Land Use and Urbanization as Drivers of Change in Soil Properties of Urban Remnant Prairies

Prairieland management is crucial in effective carbon sequestration. Due to the unique dynamics of prairie C3 and C4 plants, prairies are highly productive, regardless of remnant or restored status. Projects of prairie conservation and/or restoration are extremely important, but they are challenged by different conditions and affected by different management and disturbances. The goal of this study was to observe whether fire control as a management practice affects prairie heterogeneity and how it affects soil carbon and nitrogen, soil physico-chemical properties, and C3 and C4 plant balance in the James Woodworth Prairie Preserve (IL, USA).
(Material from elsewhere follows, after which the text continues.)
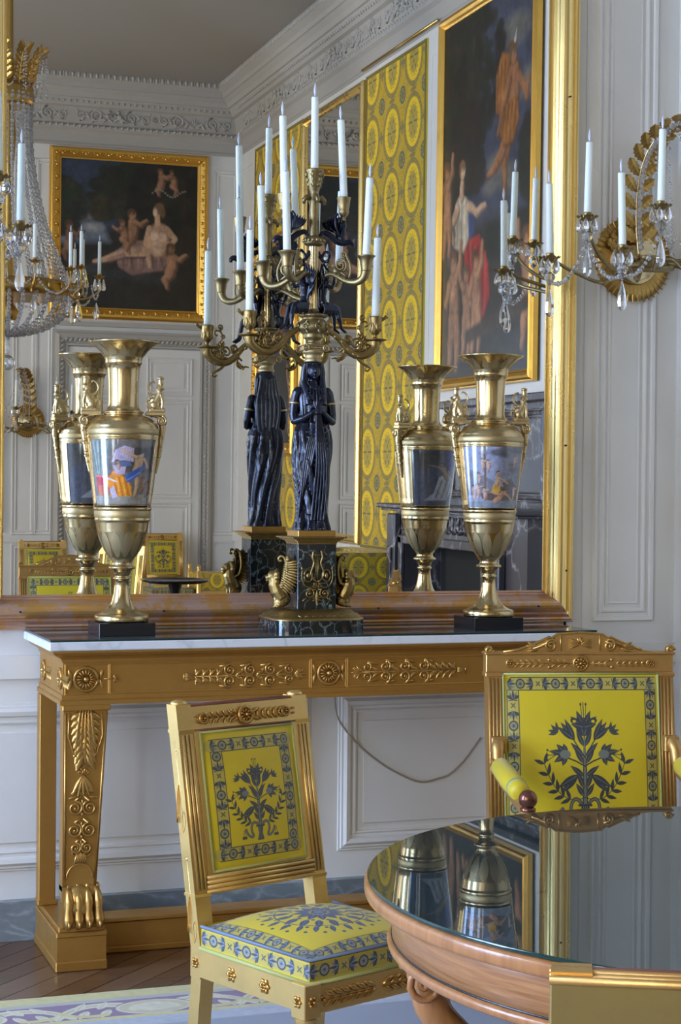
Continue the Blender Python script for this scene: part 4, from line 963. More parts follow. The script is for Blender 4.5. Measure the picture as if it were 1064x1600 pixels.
# legs: tapering pilaster, carved, ending in a lion paw on a block; back posts
def leg_front(xa, name='front_leg'):
    o = bpy.data.objects.new(name, None); C.objects.link(o); o.parent = con
    wt, wb, zt, zb = .138, .105, .815, .245
    m = MB(); dpt = .055
    vs = [(xa, cyf-.004, zt), (xa+wt, cyf-.004, zt), (xa+wt, cyf+dpt, zt), (xa, cyf+dpt, zt), (xa, cyf, zb), (xa+wb, cyf, zb), (xa+wb, cyf+dpt*.9, zb), (xa, cyf+dpt*.9, zb)]
    fs = [(0, 1, 2, 3), (7, 6, 5, 4), (4, 5, 1, 0), (5, 6, 2, 1), (6, 7, 3, 2), (7, 4, 0, 3)]
    m.add(vs, fs); m.build('pilaster', GW, o)
    MB().box(xa-.005, xa+wt+.006, cyf-.012, cyf+dpt+.004, .797, .816, None, .003).build('leg_capital', GW, o)
    F = frame((xa, cyf-.0035, 0), (1, 0, 0), (0, 0, 1))
    e = MB()
    for a, b in (((.006, .79), (.006, .26)), ((wt-.006, .79), (wb-.006, .26))): e.tube([(a[0], a[1], 0), (b[0], b[1], 0)], .0035, F)
    e.tube([(.012, .285, .0)]+[((wb/2)+(wb/2-.012)*-cos(a), .285+.045*sin(a), .001) for a in np.linspace(0, pi, 12)]+[(wb-.012, .285, 0)], .0028, F)
    e.build('edge_bead', GRf, o)
    cxm = lambda z: (wb+(wt-wb)*(z-zb)/(zt-zb))/2
    m = MB()
    # acanthus leaf
    c = cxm(.75)
    for k in range(8):
        z = .79-.018*k; L = .047-.001*k
        for s_ in (-1, 1): m.leaf(F, c+s_*.004, z, L+.018*(k/8), .027, -pi/2+s_*(1.15-.10*k), .008)
    for k in range(5): m.leaf(F, c+(k-2)*.008, .80, .150-.008*abs(k-2), .017, -pi/2+(k-2)*.06, .010)
    m.leaf(F, c, .72, .085, .03, -pi/2, .008)
    m.tube([(c-.05, .79, .002), (c-.053, .72, .002), (c-.035, .665, .002), (c, .628, .003), (c+.035, .665, .002), (c+.053, .72, .002), (c+.05, .79, .002)], .0025, F)
    # bell flower
    c = cxm(.58)
    for s_ in (-1, 1): m.spiral(F, c+s_*.010, .610, .009, 1.2, pi/2, s_, .0028)
    for k in range(5): m.leaf(F, c, .602, .070, .015, -pi/2+(k-2)*.26, .008)
    for s_ in (-1, 1): m.leaf(F, c+s_*.012, .558, .030, .012, -pi/2+s_*1.1, .005); m.leaf(F, c+s_*.02, .535, .028, .012, s_*-.2+(0 if s_ > 0 else pi), .005)
    for z, r in ((.500, .021), (.432, .021), (.378, .016)):
        c = cxm(z)
        for s_ in (-1, 1): m.spiral(F, c+s_*r*1.05, z, r, 1.7, pi/2, s_, .0046, (c+s_*r*.2, z+r*1.7)); m.leaf(F, c, z+.004, .02, .009, pi/2+s_*.6, .005)
        m.leaf(F, c, z+.005, .024, .010, pi/2, .006); m.leaf(F, c, z-.012, .016, .012, -pi/2, .005)
    c = cxm(.35)
    for s_ in (-1, 1): m.spiral(F, c+s_*.018, .362, .010, 1.4, 0, -s_, .003)
    for k in range(7): m.leaf(F, c+(k-3)*.0035, .362, .034, .007, -pi/2+(k-3)*.09, .005)
    m.build('leg_carving', GRf, o)
    # paw
    m = MB(); pw = wb+.022
    m.ball((xa+wb/2, cyf+.015, .205), (wb*.50, .045, .065), None, 14, 8)
    for k in range(4):
        x = xa+.004+(k+.5)*(pw-.008)/4
        m.tube([(x-.003*(k-1.5), cyf+.008, .262), (x, cyf-.010, .240), (x, cyf-.022, .215), (x+.001*(k-1.5), cyf-.016, .190), (x+.002*(k-1.5), cyf-.026, .165), (x+.002*(k-1.5), cyf-.026, .146), (x+.002*(k-1.5), cyf-.012, .136)], (.006, .011, .0145, .0125, .0155, .014, .008), None, 10)
        m.ball((x, cyf+.004, .256), (.009, .010, .014), None, 8, 6)
        m.tube([(x+.002*(k-1.5), cyf-.036, .160), (x+.002*(k-1.5), cyf-.042, .146), (x+.002*(k-1.5), cyf-.036, .136)], (.006, .005, .002), None, 6)
    m.box(xa, xa+wb, cyf-.004, cyf+.06, .136, .26)
    m.build('lion_paw', GRf, o)
    m = MB(); m.box(xa-.014, xa+wb+.041-.008, cyf-.0, 5.68, .03, .104).box(xa-.018, xa+wb+.036, cyf-.004, 5.685, 0, .031, None, .003).box(xa-.017, xa+wb+.036, cyf-.004, 5.685, .104, .120, None, .003)
    m.box(xa-.01, xa+wb+.028, cyf-.002, 5.67, .12, .136, None, .003)
    m.build('plinth', GW, o)
    MB().box(xa-.018, xa+.036, 5.60, 5.655, .136, .815, None, .002).build('back_post', GW, o)
    MB().box(xa-.022, xa+.042, 5.595, 5.66, .136, .152, None, .003).build('post_foot', GW, o)
    return o
leg_front(.976); leg_front(2.722-.138)
for o_ in [o for o in con.children if o.name.startswith('front_leg')]: o_.empty_display_size = .05
MB().box(1.12, 2.57, 5.47, 5.56, .018, .098, None, .003).build('stretcher', GW, con); MB().box(1.12, 2.57, 5.462, 5.568, .098, .112, None, .003).build('stretcher_rail', GW, con); MB().box(1.12, 2.57, 5.465, 5.565, 0, .02, None, .003).build('stretcher_rail', GW, con)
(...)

Within the Preserve, we selected five sites, three of which are unburned and two which are burned annually. Soil core samples were analyzed for Soil Organic Carbon (SOC), Total Nitrogen (TN), grams of C3 and C4 carbon, percent N, percent C, δ15N, δ13C, proportion of C4 and C3 carbon, bulk density, pH and field water capacity. A plant survey was also conducted to identify species at the five sites. We found that soil C and N were similar between most sites and soil depths, with a few exceptions. Most soil C comes from C3 plants, as the chosen sites are mostly C3 dominated. Soil N did not differ between sites except for the deepest part of one specific site (Road). Belowground temperature differed between burned and unburned sites. Our Road site had the most alkaline pH (7.6) while the other four sites did not differ in pH. We also identified 77 unique plant species between our five sites, most of which were C3 species. From our findings, we conclude that annual fires may not have as large an impact on JWP as originally thought, and soil and species composition may be larger contributing factors in shaping this prairie’s characteristics and diversity.